Everybody enjoys more good karma. We can thus be mindful in creating good actions. But we can also start and maintain a regular daily meditation practice. When directed well, these meditations will end the effects of negative karma. They will propel our life through positive karma. In the long run they will bring us to Enlightenment.
Karma as cause and effect, creator and created
So our character, the person we are now, is the effect of our previous karma. What we do now is the karma that will produce the person we become. Our karma is our creator.
Two people of differing character encounter a poor person, homeless and sleeping on the street. Each will respond according to their karma.

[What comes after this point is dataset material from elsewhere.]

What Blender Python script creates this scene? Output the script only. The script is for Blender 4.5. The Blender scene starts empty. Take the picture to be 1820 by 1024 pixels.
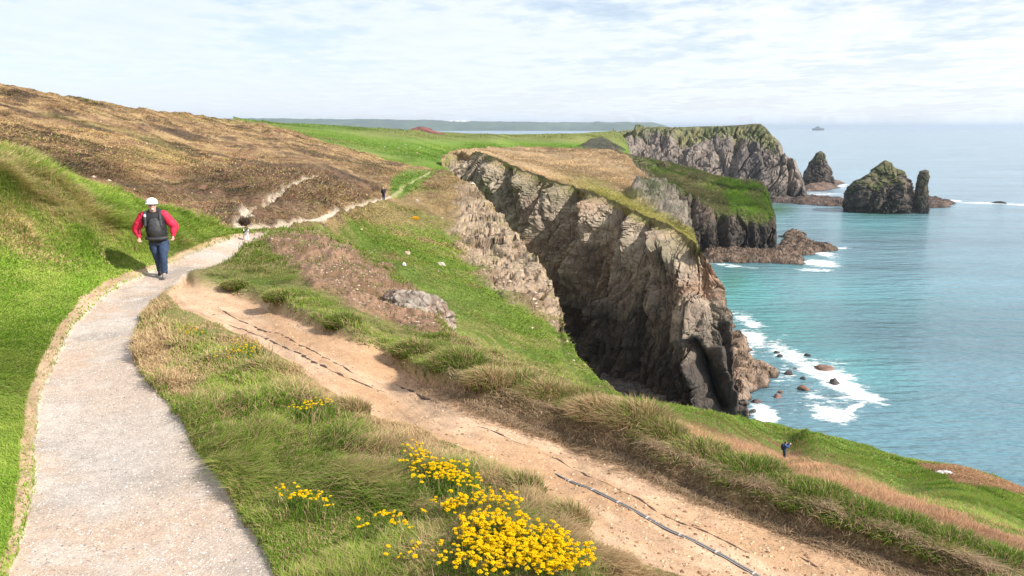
import bpy, bmesh, math, random
import numpy as np
from math import radians as R, sin, cos, pi
random.seed(7)
rng = np.random.default_rng(11)

# ------------------------------------------------------------------ camera
F, CX, CY = 1428.0, 910.0, 512.0
PITCH = math.atan((512 - 226) / F)
CAMZ = 60.0
sc = bpy.context.scene
col = sc.collection
cd = bpy.data.cameras.new('camera'); co = bpy.data.objects.new('camera', cd); col.objects.link(co)
cd.sensor_width = 36; cd.lens = 36 * F / 1820; cd.clip_start = 0.1; cd.clip_end = 200000
co.location = (0, 0, CAMZ); co.rotation_euler = (pi / 2 - PITCH, 0, 0)
sc.camera = co

def A(*a): return [np.asarray(v, float) for v in a]
def rays(px, py):
    px, py = A(px, py)
    a = (px - CX) / F; b = (CY - py) / F
    dx = a; dy = cos(PITCH) + b * sin(PITCH); dz = -sin(PITCH) + b * cos(PITCH)
    return dx, dy, dz, np.sqrt(dx * dx + dy * dy)
def U(px, py, D):
    dx, dy, dz, h = rays(px, py)
    k = np.asarray(D, float) / h
    return np.stack([dx * k, dy * k, CAMZ + dz * k], -1)
def dist_at_drop(px, py, drop):
    dx, dy, dz, h = rays(px, py)
    return drop * h / np.maximum(-dz, 1e-5)
def sea_at(px, py, z=0.0): return U(px, py, dist_at_drop(px, py, CAMZ - z))
def project(P):
    x, y, z = P[..., 0], P[..., 1], P[..., 2] - CAMZ
    d = y * cos(PITCH) - z * sin(PITCH); u = y * sin(PITCH) + z * cos(PITCH)
    return CX + F * x / d, CY - F * u / d

# ------------------------------------------------------------------ noise
_perm = rng.permutation(256); _perm = np.concatenate([_perm, _perm, _perm]); _val = rng.random(256)
def vnoise(P, seed=0):
    q = P + seed * 17.31
    i = np.floor(q).astype(np.int64); f = q - i; f = f * f * (3 - 2 * f); i &= 255
    r = 0
    for a in (0, 1):
        wa = f[..., 0] if a else 1 - f[..., 0]; ha = _perm[i[..., 0] + a]
        for b in (0, 1):
            wb = f[..., 1] if b else 1 - f[..., 1]; hb = _perm[ha + ((i[..., 1] + b) & 255)]
            for c in (0, 1):
                wc = f[..., 2] if c else 1 - f[..., 2]
                r = r + wa * wb * wc * _val[_perm[hb + ((i[..., 2] + c) & 255)] & 255]
    return r
def fbm(P, scale, octv=4, seed=0, st=(1, 1, 1), gain=.5):
    q = P / (scale * np.array(st, float)); s = 0; w = 1; t = 0
    for k in range(octv):
        s = s + w * vnoise(q, seed + k * 3); t += w; w *= gain; q = q * 2.03
    return s / t
def ridged(P, scale, octv=4, seed=0, st=(1, 1, 1)):
    q = P / (scale * np.array(st, float)); s = 0; w = 1; t = 0
    for k in range(octv):
        s = s + w * (1 - np.abs(2 * vnoise(q, seed + k * 3) - 1)); t += w; w *= .5; q = q * 2.1
    return s / t
def worley(P, scale, seed=0, st=(1, 1, 1)):
    q = P / (scale * np.array(st, float)) + seed * 7.7
    i = np.floor(q).astype(np.int64)
    f1 = np.full(q.shape[:-1], 9.); f2 = f1.copy(); cid = np.zeros(q.shape[:-1])
    for a in (-1, 0, 1):
        for b in (-1, 0, 1):
            for c in (-1, 0, 1):
                j = (i + np.array([a, b, c])); jm = j & 255
                h = _perm[_perm[_perm[jm[..., 0]] + jm[..., 1]] + jm[..., 2]]
                pt = j + np.stack([_val[h & 255], _val[_perm[h] & 255], _val[_perm[h + 13] & 255]], -1)
                d = np.sqrt(((pt - q) ** 2).sum(-1))
                nf = d < f1
                f2 = np.where(nf, f1, np.minimum(f2, d)); cid = np.where(nf, _val[_perm[h + 29] & 255], cid); f1 = np.where(nf, d, f1)
    return f1, f2, cid
def sstep(a, b, x):
    t = np.clip((x - a) / (b - a), 0, 1); return t * t * (3 - 2 * t)
def mixc(a, b, m):
    a = np.asarray(a, float); b = np.asarray(b, float); return a * (1 - m[..., None]) + b * m[..., None]

# ------------------------------------------------------------------ polygons in the traced plan
def seg_dist(px, py, poly, closed=False):
    pts = list(poly) + ([poly[0]] if closed else [])
    d = np.full(px.shape, 1e9)
    for (x0, y0), (x1, y1) in zip(pts[:-1], pts[1:]):
        vx, vy = x1 - x0, y1 - y0; L = vx * vx + vy * vy + 1e-9
        t = np.clip(((px - x0) * vx + (py - y0) * vy) / L, 0, 1)
        d = np.minimum(d, np.hypot(px - x0 - t * vx, py - y0 - t * vy))
    return d
def inside(px, py, poly):
    r = np.zeros(px.shape, bool); n = len(poly)
    for k in range(n):
        x0, y0 = poly[k]; x1, y1 = poly[(k + 1) % n]
        if y0 == y1: continue
        c = ((y0 > py) != (y1 > py)) & (px < (x1 - x0) * (py - y0) / (y1 - y0) + x0)
        r ^= c
    return r
def sdf(px, py, poly):   # positive inside
    d = seg_dist(px, py, poly, True); return np.where(inside(px, py, poly), d, -d)
def zone(px, py, poly, soft, wob=0):   # soft mask with a wobbly rim
    return sstep(-soft, soft, sdf(px, py, poly) + wob)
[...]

One person has a history of thought, speech and deed conditioned by anger and self importance. It will irritate him, the unsightly mess blocking his way, and he will fume at a public nuisance.
The other, perhaps with a history of Tuesday meditation classes, may see an object of compassion, a person who has lost their way. They see an opportunity for generosity and caring.
One person creates negative karma, the other creates positive karma. One makes a positive future for themselves by a virtuous response. The other does the opposite. They act according to the person they have become because of their karma. So where did that begin?
With karma, how did it all begin and how will it all end?
There is little point in trying to trace each karmic result to its cause. In this article I gave a few examples, though, to just emphasise the principle.
Karma abides within consciousness and, as I explained in this article,consciousness is a continuum with no start or end point. As cause and effect is without beginning or end, there is not much point trying to get your mind around such an infinity. Nor is there any point trying to find an absolute beginning.
But, what can end is bad karma. We can stop all bad karma and remove that of the past. With that we can bring all bad conditions and suffering to a permanent end.
That is the role of meditation, to rid ourselves of bad karma and suffering as soon as possible. How soon that happens depends on how you practice and the guidance you gain.